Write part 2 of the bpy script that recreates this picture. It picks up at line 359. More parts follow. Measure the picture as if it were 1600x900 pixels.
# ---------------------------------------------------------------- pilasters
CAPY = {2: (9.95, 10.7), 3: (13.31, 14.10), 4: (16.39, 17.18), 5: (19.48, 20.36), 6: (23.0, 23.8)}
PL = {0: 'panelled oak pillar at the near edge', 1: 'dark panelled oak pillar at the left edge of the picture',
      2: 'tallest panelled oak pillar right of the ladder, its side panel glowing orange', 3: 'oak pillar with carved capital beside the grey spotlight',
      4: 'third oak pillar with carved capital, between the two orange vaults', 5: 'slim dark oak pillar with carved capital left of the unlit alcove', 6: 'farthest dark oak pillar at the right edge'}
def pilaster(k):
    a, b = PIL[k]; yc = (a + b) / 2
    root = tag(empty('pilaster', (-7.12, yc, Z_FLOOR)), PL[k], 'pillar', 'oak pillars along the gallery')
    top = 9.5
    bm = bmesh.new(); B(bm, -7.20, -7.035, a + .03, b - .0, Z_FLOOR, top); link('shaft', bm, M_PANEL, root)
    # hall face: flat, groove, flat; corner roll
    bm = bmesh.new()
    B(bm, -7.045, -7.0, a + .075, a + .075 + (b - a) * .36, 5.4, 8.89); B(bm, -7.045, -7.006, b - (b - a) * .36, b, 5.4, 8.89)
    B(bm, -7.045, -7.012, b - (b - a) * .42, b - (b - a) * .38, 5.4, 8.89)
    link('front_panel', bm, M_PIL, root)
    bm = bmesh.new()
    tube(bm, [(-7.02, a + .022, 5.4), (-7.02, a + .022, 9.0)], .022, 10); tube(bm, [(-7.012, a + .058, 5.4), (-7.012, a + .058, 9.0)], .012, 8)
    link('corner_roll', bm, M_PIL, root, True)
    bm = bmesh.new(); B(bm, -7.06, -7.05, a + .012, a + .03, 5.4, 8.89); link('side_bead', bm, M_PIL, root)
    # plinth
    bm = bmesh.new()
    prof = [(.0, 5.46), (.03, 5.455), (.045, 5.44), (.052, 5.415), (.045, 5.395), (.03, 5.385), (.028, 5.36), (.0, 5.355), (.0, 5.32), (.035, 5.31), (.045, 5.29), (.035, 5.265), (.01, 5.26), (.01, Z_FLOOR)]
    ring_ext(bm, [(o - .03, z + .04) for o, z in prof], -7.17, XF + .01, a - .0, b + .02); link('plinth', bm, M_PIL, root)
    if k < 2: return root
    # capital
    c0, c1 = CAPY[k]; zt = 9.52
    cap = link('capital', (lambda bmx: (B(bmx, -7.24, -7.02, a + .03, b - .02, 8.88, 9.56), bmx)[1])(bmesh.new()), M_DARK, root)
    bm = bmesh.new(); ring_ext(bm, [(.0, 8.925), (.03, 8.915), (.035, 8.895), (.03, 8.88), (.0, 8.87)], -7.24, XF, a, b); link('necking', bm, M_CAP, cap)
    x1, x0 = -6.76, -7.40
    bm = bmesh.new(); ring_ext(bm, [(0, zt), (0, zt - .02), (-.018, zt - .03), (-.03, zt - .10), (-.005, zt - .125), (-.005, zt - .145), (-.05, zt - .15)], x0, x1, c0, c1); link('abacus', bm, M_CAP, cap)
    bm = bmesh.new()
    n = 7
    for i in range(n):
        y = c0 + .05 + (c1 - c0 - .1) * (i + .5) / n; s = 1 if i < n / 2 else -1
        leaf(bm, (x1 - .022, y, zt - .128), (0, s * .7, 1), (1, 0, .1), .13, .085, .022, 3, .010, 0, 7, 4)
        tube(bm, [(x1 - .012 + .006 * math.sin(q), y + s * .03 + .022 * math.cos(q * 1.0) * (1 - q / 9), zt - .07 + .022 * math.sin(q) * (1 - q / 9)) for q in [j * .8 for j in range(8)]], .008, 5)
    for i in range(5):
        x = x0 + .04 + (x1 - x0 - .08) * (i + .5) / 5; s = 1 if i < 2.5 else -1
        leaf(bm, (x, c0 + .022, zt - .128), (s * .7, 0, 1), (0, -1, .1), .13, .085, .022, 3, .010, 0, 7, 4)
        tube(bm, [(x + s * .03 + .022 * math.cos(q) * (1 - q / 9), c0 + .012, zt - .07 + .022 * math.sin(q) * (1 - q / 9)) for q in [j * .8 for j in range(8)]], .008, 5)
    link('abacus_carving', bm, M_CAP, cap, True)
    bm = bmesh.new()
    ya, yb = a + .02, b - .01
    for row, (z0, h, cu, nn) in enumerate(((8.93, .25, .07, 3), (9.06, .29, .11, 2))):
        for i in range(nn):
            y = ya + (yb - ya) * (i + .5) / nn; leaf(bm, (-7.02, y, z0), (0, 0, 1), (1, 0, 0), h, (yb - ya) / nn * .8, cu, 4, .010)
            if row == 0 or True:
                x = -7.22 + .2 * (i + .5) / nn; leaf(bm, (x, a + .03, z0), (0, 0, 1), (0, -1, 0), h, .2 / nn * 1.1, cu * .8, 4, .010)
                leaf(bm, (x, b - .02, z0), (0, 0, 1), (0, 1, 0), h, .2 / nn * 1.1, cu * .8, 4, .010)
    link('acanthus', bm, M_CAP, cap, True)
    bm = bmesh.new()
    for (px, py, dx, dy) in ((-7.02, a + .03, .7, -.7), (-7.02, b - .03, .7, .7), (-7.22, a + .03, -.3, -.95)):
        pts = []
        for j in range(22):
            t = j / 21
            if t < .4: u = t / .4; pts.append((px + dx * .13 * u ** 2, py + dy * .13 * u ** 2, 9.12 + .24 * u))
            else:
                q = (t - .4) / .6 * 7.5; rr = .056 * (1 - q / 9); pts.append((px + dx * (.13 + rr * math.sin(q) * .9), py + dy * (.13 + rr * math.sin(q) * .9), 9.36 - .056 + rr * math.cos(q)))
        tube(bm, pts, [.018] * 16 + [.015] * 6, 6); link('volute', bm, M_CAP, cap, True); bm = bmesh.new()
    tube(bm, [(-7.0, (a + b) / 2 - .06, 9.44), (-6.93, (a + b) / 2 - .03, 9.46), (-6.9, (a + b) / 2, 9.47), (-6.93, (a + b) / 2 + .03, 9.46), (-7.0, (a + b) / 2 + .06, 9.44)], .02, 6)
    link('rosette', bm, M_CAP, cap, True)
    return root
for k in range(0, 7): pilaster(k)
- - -
Extract all lines as given.

THE RESPONSE:
Write part 2 of the bpy script that recreates this picture. It picks up at line 359. More parts follow. Measure the picture as if it were 1600x900 pixels.
# ---------------------------------------------------------------- pilasters
CAPY = {2: (9.95, 10.7), 3: (13.31, 14.10), 4: (16.39, 17.18), 5: (19.48, 20.36), 6: (23.0, 23.8)}
PL = {0: 'panelled oak pillar at the near edge', 1: 'dark panelled oak pillar at the left edge of the picture',
      2: 'tallest panelled oak pillar right of the ladder, its side panel glowing orange', 3: 'oak pillar with carved capital beside the grey spotlight',
      4: 'third oak pillar with carved capital, between the two orange vaults', 5: 'slim dark oak pillar with carved capital left of the unlit alcove', 6: 'farthest dark oak pillar at the right edge'}
def pilaster(k):
    a, b = PIL[k]; yc = (a + b) / 2
    root = tag(empty('pilaster', (-7.12, yc, Z_FLOOR)), PL[k], 'pillar', 'oak pillars along the gallery')
    top = 9.5
    bm = bmesh.new(); B(bm, -7.20, -7.035, a + .03, b - .0, Z_FLOOR, top); link('shaft', bm, M_PANEL, root)
    # hall face: flat, groove, flat; corner roll
    bm = bmesh.new()
    B(bm, -7.045, -7.0, a + .075, a + .075 + (b - a) * .36, 5.4, 8.89); B(bm, -7.045, -7.006, b - (b - a) * .36, b, 5.4, 8.89)
    B(bm, -7.045, -7.012, b - (b - a) * .42, b - (b - a) * .38, 5.4, 8.89)
    link('front_panel', bm, M_PIL, root)
    bm = bmesh.new()
    tube(bm, [(-7.02, a + .022, 5.4), (-7.02, a + .022, 9.0)], .022, 10); tube(bm, [(-7.012, a + .058, 5.4), (-7.012, a + .058, 9.0)], .012, 8)
    link('corner_roll', bm, M_PIL, root, True)
    bm = bmesh.new(); B(bm, -7.06, -7.05, a + .012, a + .03, 5.4, 8.89); link('side_bead', bm, M_PIL, root)
    # plinth
    bm = bmesh.new()
    prof = [(.0, 5.46), (.03, 5.455), (.045, 5.44), (.052, 5.415), (.045, 5.395), (.03, 5.385), (.028, 5.36), (.0, 5.355), (.0, 5.32), (.035, 5.31), (.045, 5.29), (.035, 5.265), (.01, 5.26), (.01, Z_FLOOR)]
    ring_ext(bm, [(o - .03, z + .04) for o, z in prof], -7.17, XF + .01, a - .0, b + .02); link('plinth', bm, M_PIL, root)
    if k < 2: return root
    # capital
    c0, c1 = CAPY[k]; zt = 9.52
    cap = link('capital', (lambda bmx: (B(bmx, -7.24, -7.02, a + .03, b - .02, 8.88, 9.56), bmx)[1])(bmesh.new()), M_DARK, root)
    bm = bmesh.new(); ring_ext(bm, [(.0, 8.925), (.03, 8.915), (.035, 8.895), (.03, 8.88), (.0, 8.87)], -7.24, XF, a, b); link('necking', bm, M_CAP, cap)
    x1, x0 = -6.76, -7.40
    bm = bmesh.new(); ring_ext(bm, [(0, zt), (0, zt - .02), (-.018, zt - .03), (-.03, zt - .10), (-.005, zt - .125), (-.005, zt - .145), (-.05, zt - .15)], x0, x1, c0, c1); link('abacus', bm, M_CAP, cap)
    bm = bmesh.new()
    n = 7
    for i in range(n):
        y = c0 + .05 + (c1 - c0 - .1) * (i + .5) / n; s = 1 if i < n / 2 else -1
        leaf(bm, (x1 - .022, y, zt - .128), (0, s * .7, 1), (1, 0, .1), .13, .085, .022, 3, .010, 0, 7, 4)
        tube(bm, [(x1 - .012 + .006 * math.sin(q), y + s * .03 + .022 * math.cos(q * 1.0) * (1 - q / 9), zt - .07 + .022 * math.sin(q) * (1 - q / 9)) for q in [j * .8 for j in range(8)]], .008, 5)
    for i in range(5):
        x = x0 + .04 + (x1 - x0 - .08) * (i + .5) / 5; s = 1 if i < 2.5 else -1
        leaf(bm, (x, c0 + .022, zt - .128), (s * .7, 0, 1), (0, -1, .1), .13, .085, .022, 3, .010, 0, 7, 4)
        tube(bm, [(x + s * .03 + .022 * math.cos(q) * (1 - q / 9), c0 + .012, zt - .07 + .022 * math.sin(q) * (1 - q / 9)) for q in [j * .8 for j in range(8)]], .008, 5)
    link('abacus_carving', bm, M_CAP, cap, True)
    bm = bmesh.new()
    ya, yb = a + .02, b - .01
    for row, (z0, h, cu, nn) in enumerate(((8.93, .25, .07, 3), (9.06, .29, .11, 2))):
        for i in range(nn):
            y = ya + (yb - ya) * (i + .5) / nn; leaf(bm, (-7.02, y, z0), (0, 0, 1), (1, 0, 0), h, (yb - ya) / nn * .8, cu, 4, .010)
            if row == 0 or True:
                x = -7.22 + .2 * (i + .5) / nn; leaf(bm, (x, a + .03, z0), (0, 0, 1), (0, -1, 0), h, .2 / nn * 1.1, cu * .8, 4, .010)
                leaf(bm, (x, b - .02, z0), (0, 0, 1), (0, 1, 0), h, .2 / nn * 1.1, cu * .8, 4, .010)
    link('acanthus', bm, M_CAP, cap, True)
    bm = bmesh.new()
    for (px, py, dx, dy) in ((-7.02, a + .03, .7, -.7), (-7.02, b - .03, .7, .7), (-7.22, a + .03, -.3, -.95)):
        pts = []
        for j in range(22):
            t = j / 21
            if t < .4: u = t / .4; pts.append((px + dx * .13 * u ** 2, py + dy * .13 * u ** 2, 9.12 + .24 * u))
            else:
                q = (t - .4) / .6 * 7.5; rr = .056 * (1 - q / 9); pts.append((px + dx * (.13 + rr * math.sin(q) * .9), py + dy * (.13 + rr * math.sin(q) * .9), 9.36 - .056 + rr * math.cos(q)))
        tube(bm, pts, [.018] * 16 + [.015] * 6, 6); link('volute', bm, M_CAP, cap, True); bm = bmesh.new()
    tube(bm, [(-7.0, (a + b) / 2 - .06, 9.44), (-6.93, (a + b) / 2 - .03, 9.46), (-6.9, (a + b) / 2, 9.47), (-6.93, (a + b) / 2 + .03, 9.46), (-7.0, (a + b) / 2 + .06, 9.44)], .02, 6)
    link('rosette', bm, M_CAP, cap, True)
    return root
for k in range(0, 7): pilaster(k)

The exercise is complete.